*YOUR GOAL*
Give back the lines exactly, from the first one to the line with "WHITE = C(228, 222, 208);", both ends included.

*RECORDED DATA*
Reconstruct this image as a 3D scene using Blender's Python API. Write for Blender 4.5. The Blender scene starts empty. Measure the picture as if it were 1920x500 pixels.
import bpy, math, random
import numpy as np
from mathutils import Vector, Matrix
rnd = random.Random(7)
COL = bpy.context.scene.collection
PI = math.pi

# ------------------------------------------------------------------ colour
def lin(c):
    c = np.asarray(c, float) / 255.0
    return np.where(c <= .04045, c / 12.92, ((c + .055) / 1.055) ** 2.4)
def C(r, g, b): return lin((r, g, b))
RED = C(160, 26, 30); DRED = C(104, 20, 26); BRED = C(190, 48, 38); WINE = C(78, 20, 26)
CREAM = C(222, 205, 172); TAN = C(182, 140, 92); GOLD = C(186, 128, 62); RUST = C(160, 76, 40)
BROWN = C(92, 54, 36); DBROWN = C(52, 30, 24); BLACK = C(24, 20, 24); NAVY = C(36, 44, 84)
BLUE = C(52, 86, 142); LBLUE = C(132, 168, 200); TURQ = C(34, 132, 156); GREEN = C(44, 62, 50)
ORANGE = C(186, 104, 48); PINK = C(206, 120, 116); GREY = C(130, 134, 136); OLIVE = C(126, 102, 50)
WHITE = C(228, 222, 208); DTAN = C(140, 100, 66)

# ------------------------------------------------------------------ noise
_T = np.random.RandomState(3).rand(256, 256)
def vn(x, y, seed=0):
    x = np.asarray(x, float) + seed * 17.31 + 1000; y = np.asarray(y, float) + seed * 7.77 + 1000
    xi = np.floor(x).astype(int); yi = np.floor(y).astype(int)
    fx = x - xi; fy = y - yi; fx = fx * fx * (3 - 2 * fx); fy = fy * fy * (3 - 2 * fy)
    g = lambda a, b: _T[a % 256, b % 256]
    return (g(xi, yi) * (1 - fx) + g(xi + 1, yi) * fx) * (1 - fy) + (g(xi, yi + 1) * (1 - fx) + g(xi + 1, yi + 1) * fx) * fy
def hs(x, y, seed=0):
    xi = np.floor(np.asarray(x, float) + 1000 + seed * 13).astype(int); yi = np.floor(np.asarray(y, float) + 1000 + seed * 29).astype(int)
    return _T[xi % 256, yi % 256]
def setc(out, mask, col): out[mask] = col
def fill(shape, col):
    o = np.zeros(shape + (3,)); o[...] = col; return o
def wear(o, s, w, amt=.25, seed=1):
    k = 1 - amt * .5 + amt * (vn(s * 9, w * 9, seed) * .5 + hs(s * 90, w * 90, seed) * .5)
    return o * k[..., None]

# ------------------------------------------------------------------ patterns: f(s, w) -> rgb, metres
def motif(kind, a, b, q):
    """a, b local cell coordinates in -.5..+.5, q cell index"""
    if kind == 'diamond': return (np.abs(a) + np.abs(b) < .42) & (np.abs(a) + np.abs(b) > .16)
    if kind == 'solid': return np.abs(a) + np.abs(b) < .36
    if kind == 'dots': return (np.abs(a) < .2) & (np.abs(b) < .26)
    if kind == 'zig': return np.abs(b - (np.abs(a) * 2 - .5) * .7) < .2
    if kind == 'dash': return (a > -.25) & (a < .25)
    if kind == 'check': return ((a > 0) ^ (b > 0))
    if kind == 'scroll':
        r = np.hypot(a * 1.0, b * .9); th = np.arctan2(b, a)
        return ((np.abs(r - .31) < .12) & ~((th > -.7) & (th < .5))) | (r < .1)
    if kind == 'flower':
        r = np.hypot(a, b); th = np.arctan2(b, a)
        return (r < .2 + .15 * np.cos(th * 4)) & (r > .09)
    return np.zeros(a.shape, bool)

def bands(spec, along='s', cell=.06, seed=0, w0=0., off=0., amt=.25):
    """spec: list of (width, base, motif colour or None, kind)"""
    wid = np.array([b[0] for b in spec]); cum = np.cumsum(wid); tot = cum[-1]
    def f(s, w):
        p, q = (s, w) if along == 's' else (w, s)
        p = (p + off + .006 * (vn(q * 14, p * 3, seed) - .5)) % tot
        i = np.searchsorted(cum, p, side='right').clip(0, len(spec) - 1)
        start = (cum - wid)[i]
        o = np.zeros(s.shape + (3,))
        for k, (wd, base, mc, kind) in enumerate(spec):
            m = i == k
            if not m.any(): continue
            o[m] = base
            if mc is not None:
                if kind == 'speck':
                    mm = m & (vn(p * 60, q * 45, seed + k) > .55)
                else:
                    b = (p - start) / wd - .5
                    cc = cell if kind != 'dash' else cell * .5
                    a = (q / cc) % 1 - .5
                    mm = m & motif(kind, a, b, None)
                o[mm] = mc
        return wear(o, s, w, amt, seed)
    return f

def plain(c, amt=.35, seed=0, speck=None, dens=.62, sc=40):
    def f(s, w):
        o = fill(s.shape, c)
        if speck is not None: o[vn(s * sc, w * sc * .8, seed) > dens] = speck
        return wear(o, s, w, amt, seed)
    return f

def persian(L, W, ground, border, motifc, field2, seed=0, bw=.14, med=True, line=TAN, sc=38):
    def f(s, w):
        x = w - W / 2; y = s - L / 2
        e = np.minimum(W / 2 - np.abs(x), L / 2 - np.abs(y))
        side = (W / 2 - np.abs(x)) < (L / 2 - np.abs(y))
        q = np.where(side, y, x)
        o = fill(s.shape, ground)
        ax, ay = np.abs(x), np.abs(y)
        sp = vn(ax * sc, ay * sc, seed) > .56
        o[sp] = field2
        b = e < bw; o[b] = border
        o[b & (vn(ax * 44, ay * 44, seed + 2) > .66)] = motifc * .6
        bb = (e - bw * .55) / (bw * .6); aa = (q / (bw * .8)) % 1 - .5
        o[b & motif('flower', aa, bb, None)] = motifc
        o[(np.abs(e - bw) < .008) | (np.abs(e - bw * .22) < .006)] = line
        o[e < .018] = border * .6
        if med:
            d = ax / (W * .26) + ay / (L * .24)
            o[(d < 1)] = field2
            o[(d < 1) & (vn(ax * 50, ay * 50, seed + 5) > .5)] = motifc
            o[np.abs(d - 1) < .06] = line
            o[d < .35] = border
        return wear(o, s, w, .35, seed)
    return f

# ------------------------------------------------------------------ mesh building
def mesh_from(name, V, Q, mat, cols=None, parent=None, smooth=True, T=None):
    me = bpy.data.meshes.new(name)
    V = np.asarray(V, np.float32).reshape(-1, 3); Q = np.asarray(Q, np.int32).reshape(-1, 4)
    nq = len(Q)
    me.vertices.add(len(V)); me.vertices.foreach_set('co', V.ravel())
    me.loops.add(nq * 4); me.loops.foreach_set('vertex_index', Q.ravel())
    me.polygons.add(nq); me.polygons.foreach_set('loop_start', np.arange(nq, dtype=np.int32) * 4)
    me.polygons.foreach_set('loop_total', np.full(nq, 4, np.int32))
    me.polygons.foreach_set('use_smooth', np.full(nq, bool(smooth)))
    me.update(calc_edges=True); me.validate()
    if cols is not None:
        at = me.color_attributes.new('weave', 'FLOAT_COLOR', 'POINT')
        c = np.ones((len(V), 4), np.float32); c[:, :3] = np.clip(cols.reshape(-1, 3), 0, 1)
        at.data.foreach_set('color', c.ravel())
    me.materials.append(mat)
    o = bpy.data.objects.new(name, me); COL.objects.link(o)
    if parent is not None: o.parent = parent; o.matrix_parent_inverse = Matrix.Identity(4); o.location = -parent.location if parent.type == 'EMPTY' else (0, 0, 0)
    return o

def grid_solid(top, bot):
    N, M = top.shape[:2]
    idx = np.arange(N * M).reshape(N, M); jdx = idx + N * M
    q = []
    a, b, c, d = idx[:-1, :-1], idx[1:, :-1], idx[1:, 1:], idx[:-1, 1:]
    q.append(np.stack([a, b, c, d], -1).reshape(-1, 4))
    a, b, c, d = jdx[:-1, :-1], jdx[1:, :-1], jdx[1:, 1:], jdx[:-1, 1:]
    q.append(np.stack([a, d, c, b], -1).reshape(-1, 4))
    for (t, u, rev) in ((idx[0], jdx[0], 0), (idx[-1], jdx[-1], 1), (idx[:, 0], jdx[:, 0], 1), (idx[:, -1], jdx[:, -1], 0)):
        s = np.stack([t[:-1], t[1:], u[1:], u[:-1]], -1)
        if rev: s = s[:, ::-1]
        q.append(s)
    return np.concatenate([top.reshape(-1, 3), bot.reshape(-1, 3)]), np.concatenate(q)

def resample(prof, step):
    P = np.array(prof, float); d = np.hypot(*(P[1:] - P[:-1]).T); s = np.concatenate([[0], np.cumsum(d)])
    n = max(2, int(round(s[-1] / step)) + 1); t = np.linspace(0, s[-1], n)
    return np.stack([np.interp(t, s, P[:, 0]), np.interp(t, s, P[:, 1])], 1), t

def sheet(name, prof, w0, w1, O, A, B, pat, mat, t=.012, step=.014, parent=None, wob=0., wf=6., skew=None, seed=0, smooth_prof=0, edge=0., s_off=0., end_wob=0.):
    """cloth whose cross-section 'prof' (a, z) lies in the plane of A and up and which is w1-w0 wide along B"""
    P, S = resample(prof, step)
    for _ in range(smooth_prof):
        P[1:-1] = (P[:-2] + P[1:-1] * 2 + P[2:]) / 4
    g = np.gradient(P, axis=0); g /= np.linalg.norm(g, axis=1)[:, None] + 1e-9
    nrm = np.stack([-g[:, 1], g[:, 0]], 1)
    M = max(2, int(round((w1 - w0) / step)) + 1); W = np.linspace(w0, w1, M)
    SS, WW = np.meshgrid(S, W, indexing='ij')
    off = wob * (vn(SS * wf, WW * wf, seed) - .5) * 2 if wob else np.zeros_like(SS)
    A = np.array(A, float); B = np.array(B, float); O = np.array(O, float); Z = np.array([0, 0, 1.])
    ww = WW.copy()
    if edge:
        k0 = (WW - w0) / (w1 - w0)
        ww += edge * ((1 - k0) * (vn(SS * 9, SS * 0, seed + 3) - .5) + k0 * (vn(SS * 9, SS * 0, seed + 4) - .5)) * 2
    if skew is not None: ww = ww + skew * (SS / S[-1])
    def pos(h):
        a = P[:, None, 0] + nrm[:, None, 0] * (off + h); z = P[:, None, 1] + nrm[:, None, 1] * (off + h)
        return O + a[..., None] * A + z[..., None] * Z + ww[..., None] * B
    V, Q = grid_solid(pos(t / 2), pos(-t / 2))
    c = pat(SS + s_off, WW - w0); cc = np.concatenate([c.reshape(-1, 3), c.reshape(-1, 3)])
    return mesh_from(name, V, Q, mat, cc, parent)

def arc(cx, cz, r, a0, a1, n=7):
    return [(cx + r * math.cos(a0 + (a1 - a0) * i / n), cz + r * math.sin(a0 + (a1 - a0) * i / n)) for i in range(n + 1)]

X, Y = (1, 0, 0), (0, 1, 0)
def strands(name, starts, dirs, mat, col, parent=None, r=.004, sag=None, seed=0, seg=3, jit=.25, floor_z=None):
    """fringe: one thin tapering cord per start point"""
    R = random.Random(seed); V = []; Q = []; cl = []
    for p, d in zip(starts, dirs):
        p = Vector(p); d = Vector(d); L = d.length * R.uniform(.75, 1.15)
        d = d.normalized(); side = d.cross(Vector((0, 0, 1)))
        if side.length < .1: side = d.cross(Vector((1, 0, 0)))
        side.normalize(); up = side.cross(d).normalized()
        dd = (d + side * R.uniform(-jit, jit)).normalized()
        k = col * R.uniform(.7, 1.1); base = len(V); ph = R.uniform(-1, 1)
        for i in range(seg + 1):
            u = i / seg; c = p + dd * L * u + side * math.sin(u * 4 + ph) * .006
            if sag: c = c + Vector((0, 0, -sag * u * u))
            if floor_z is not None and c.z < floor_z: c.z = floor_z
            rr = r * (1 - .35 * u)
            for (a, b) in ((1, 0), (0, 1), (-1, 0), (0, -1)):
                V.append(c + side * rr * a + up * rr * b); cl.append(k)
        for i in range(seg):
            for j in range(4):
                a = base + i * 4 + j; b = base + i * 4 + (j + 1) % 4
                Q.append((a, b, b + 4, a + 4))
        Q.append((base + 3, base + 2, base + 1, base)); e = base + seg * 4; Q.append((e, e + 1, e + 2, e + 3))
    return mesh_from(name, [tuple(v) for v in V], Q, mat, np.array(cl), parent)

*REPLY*
Reconstruct this image as a 3D scene using Blender's Python API. Write for Blender 4.5. The Blender scene starts empty. Measure the picture as if it were 1920x500 pixels.
import bpy, math, random
import numpy as np
from mathutils import Vector, Matrix
rnd = random.Random(7)
COL = bpy.context.scene.collection
PI = math.pi

# ------------------------------------------------------------------ colour
def lin(c):
    c = np.asarray(c, float) / 255.0
    return np.where(c <= .04045, c / 12.92, ((c + .055) / 1.055) ** 2.4)
def C(r, g, b): return lin((r, g, b))
RED = C(160, 26, 30); DRED = C(104, 20, 26); BRED = C(190, 48, 38); WINE = C(78, 20, 26)
CREAM = C(222, 205, 172); TAN = C(182, 140, 92); GOLD = C(186, 128, 62); RUST = C(160, 76, 40)
BROWN = C(92, 54, 36); DBROWN = C(52, 30, 24); BLACK = C(24, 20, 24); NAVY = C(36, 44, 84)
BLUE = C(52, 86, 142); LBLUE = C(132, 168, 200); TURQ = C(34, 132, 156); GREEN = C(44, 62, 50)
ORANGE = C(186, 104, 48); PINK = C(206, 120, 116); GREY = C(130, 134, 136); OLIVE = C(126, 102, 50)
WHITE = C(228, 222, 208); DTAN = C(140, 100, 66)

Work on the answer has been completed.